WORK TO COMPLETE: Print exactly what the entries say, line by line, from the first line down to the one with "mb.build('pivot', M['steel'], ha)", inclusive.

MATERIAL TO PROCESS:
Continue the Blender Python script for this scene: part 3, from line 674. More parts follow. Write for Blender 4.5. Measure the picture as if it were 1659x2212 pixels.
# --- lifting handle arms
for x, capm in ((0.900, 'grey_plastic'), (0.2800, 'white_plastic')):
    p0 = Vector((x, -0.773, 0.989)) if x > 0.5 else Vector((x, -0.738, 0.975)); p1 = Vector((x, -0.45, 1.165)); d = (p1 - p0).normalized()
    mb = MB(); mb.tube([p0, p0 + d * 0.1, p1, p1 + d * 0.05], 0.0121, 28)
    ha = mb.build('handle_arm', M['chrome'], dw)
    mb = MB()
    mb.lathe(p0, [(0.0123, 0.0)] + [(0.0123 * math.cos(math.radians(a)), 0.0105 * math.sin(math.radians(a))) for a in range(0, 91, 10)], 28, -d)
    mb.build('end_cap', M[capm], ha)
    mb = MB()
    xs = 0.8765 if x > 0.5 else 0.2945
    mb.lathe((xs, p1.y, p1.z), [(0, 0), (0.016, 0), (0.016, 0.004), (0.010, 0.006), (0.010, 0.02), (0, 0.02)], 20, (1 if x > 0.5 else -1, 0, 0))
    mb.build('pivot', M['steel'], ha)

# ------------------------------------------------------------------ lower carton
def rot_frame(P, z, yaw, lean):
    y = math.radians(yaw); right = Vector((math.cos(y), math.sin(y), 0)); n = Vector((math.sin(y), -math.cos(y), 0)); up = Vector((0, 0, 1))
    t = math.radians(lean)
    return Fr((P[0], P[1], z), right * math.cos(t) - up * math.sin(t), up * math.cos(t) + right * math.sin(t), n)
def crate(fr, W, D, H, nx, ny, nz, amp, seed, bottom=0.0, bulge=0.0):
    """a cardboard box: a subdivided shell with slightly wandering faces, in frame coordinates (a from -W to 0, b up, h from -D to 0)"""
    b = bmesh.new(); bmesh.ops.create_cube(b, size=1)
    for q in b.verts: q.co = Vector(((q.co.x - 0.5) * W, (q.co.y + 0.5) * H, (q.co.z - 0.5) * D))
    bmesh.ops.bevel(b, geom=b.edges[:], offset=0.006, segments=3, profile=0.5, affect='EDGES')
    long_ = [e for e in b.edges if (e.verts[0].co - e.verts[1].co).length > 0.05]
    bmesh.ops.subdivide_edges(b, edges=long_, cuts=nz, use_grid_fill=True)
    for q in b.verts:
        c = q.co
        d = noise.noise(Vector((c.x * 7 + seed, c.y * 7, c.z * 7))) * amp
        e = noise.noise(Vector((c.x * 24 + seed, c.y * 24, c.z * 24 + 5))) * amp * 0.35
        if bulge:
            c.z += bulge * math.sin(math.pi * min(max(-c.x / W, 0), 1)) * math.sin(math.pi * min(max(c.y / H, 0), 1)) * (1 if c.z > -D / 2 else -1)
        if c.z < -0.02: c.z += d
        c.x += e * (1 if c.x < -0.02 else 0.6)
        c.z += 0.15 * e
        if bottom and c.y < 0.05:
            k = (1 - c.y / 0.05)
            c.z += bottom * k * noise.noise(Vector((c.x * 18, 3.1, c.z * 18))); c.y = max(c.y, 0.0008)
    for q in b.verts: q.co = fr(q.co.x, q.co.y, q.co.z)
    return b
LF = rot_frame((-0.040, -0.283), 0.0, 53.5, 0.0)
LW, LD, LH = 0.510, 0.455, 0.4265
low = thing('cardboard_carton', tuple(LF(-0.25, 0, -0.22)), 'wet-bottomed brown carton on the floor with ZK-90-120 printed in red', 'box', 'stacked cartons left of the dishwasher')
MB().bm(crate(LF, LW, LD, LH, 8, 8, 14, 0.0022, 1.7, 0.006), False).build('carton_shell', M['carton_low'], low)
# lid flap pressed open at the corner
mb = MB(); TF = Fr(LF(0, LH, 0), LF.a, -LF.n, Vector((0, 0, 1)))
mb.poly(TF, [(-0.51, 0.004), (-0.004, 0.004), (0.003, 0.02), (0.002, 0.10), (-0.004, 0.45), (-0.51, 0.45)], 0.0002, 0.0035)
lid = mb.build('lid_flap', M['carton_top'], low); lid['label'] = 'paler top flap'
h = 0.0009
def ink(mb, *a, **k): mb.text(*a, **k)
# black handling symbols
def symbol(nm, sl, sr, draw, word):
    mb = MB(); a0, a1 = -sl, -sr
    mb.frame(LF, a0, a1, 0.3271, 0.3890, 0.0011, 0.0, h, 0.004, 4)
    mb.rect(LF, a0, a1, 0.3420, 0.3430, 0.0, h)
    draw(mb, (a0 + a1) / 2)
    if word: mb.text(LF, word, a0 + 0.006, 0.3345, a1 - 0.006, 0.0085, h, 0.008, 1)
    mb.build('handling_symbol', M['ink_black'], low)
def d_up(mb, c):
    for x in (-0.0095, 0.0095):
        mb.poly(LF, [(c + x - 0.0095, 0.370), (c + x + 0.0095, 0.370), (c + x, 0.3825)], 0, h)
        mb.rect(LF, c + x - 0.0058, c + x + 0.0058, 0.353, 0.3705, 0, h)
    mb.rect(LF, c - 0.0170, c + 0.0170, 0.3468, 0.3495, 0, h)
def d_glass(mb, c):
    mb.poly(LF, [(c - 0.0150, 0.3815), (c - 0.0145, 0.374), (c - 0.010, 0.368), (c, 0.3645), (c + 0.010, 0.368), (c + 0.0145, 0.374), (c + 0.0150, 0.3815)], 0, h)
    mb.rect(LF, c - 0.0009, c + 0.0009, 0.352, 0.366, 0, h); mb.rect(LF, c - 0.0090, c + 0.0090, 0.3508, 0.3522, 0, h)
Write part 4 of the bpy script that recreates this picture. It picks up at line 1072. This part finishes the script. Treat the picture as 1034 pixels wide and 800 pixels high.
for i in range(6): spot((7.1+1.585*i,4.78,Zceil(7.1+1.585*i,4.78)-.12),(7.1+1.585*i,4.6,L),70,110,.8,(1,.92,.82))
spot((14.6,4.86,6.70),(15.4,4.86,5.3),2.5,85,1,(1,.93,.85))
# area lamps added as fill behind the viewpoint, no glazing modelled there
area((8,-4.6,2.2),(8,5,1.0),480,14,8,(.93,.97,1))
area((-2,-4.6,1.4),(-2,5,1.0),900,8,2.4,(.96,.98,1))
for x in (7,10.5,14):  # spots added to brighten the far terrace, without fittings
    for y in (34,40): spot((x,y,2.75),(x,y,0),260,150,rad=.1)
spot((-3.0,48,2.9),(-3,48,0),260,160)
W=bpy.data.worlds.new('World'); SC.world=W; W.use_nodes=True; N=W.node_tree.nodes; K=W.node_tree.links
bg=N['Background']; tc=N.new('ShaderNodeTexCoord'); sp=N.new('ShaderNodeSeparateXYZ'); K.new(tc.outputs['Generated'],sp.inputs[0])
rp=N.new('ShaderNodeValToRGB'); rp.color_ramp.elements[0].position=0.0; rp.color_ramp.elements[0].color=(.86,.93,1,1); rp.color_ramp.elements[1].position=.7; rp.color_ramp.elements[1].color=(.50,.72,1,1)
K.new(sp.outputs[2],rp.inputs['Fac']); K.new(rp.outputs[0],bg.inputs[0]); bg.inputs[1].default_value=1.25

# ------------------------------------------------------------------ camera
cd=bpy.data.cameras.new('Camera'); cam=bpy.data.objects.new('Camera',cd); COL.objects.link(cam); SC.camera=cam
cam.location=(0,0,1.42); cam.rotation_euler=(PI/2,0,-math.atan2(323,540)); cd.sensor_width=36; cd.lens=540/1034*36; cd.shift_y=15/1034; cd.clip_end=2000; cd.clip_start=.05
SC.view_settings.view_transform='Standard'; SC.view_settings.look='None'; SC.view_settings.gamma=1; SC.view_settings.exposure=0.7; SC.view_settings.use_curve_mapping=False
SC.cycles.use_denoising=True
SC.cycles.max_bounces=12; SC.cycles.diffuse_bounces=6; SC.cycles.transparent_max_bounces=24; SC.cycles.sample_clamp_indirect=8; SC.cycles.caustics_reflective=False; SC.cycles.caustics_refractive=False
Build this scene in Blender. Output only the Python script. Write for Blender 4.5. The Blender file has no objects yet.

TASK ANSWER:
Continue the Blender Python script for this scene: part 3, from line 674. More parts follow. Write for Blender 4.5. Measure the picture as if it were 1659x2212 pixels.
# --- lifting handle arms
for x, capm in ((0.900, 'grey_plastic'), (0.2800, 'white_plastic')):
    p0 = Vector((x, -0.773, 0.989)) if x > 0.5 else Vector((x, -0.738, 0.975)); p1 = Vector((x, -0.45, 1.165)); d = (p1 - p0).normalized()
    mb = MB(); mb.tube([p0, p0 + d * 0.1, p1, p1 + d * 0.05], 0.0121, 28)
    ha = mb.build('handle_arm', M['chrome'], dw)
    mb = MB()
    mb.lathe(p0, [(0.0123, 0.0)] + [(0.0123 * math.cos(math.radians(a)), 0.0105 * math.sin(math.radians(a))) for a in range(0, 91, 10)], 28, -d)
    mb.build('end_cap', M[capm], ha)
    mb = MB()
    xs = 0.8765 if x > 0.5 else 0.2945
    mb.lathe((xs, p1.y, p1.z), [(0, 0), (0.016, 0), (0.016, 0.004), (0.010, 0.006), (0.010, 0.02), (0, 0.02)], 20, (1 if x > 0.5 else -1, 0, 0))
    mb.build('pivot', M['steel'], ha)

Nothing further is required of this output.